Me: *contemplates* “One day, when I’m retired and have nothing to do but sit around and read all day, I’m going to build a fire, then read each of these letters one by one and burn them.”
I think this is brilliant. He scoffs and walks away.
We all struggle with this, some of us more than others. Some of us hold onto each and every childhood drawing until we reach our 40’s and then suddenly decide our friend should take it away and burn it all. Some of us admire a thing, then immediately find a new home for it (in the recycling bin hopefully, and not the landfill). Some of us bust it out every few years, get weirdly emotional about that past, then box it all up again. (Hey, there’s no judgement here.) I think, hm, I could use this particular turn of phrase in my writing someday, or, yeah, it feels good to read the comments of my rhetoric professor who said I had great potential as a writer. Or I find stuff like this, written in April 2000, four months before I got married and most likely after a long night of re-reading old journals.

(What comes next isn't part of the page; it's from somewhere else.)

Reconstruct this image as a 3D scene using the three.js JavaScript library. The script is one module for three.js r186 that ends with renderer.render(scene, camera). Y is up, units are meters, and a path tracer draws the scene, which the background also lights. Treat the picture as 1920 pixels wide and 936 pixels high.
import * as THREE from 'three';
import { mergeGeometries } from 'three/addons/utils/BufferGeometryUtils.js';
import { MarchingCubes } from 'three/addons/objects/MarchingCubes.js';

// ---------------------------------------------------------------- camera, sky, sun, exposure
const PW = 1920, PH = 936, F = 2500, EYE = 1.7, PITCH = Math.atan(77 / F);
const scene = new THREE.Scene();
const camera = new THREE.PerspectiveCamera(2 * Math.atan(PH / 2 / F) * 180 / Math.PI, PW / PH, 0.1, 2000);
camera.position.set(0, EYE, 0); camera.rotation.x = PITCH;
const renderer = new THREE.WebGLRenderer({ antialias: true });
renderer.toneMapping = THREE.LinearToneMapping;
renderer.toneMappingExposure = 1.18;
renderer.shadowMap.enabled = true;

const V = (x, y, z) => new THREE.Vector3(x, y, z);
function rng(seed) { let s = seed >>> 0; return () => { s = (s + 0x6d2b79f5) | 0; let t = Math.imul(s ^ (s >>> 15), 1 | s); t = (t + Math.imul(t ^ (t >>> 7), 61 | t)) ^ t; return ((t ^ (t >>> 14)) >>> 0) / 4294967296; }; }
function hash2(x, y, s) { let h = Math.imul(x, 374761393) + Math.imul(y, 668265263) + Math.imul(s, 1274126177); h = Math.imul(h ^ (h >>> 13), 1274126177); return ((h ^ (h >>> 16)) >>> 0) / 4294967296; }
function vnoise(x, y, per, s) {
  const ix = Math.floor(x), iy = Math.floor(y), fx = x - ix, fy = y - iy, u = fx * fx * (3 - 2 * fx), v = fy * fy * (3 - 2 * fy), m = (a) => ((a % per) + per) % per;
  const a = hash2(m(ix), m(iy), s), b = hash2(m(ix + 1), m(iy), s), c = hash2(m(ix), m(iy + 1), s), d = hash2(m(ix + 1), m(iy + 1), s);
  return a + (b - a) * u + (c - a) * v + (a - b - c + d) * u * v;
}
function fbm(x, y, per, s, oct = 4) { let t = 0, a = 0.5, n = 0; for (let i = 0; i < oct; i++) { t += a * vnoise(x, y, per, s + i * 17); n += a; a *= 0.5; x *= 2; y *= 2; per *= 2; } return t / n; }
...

I must always leave something behind… so on late nights, as this one, when nostalgia shakes in my skin, I can look back on the days of naivety and passionate ramblings. I must always write, even when the passion has seeped out of me and there are no more passing fancies to idolatrize; the ink must flow from the pen until it finds inspiration. I must always dream – of greater things, of unsolved mysteries, of unrequited love, and look to these dreams for the magical message they convey. I must always love and hate myself, nurture and challenge myself, rescue and abandon myself – with equal intensity; it keeps the spirit strong.
A little dramatic, perhaps a little cheesy, but the theme is clear. There are certain things that make us who we are, and although no, we cannot bring them with us when we die, if we connect with them on a level, no matter how strange it may seem to someone else, we should find a way to keep them in our lives. And yes, this is me justifying a bit of clutter. And yes, I do still want that tiny house someday and there won’t be room for all my crap unless I seriously get a grip and let go.
But not today. I’m not ready for the flames just yet.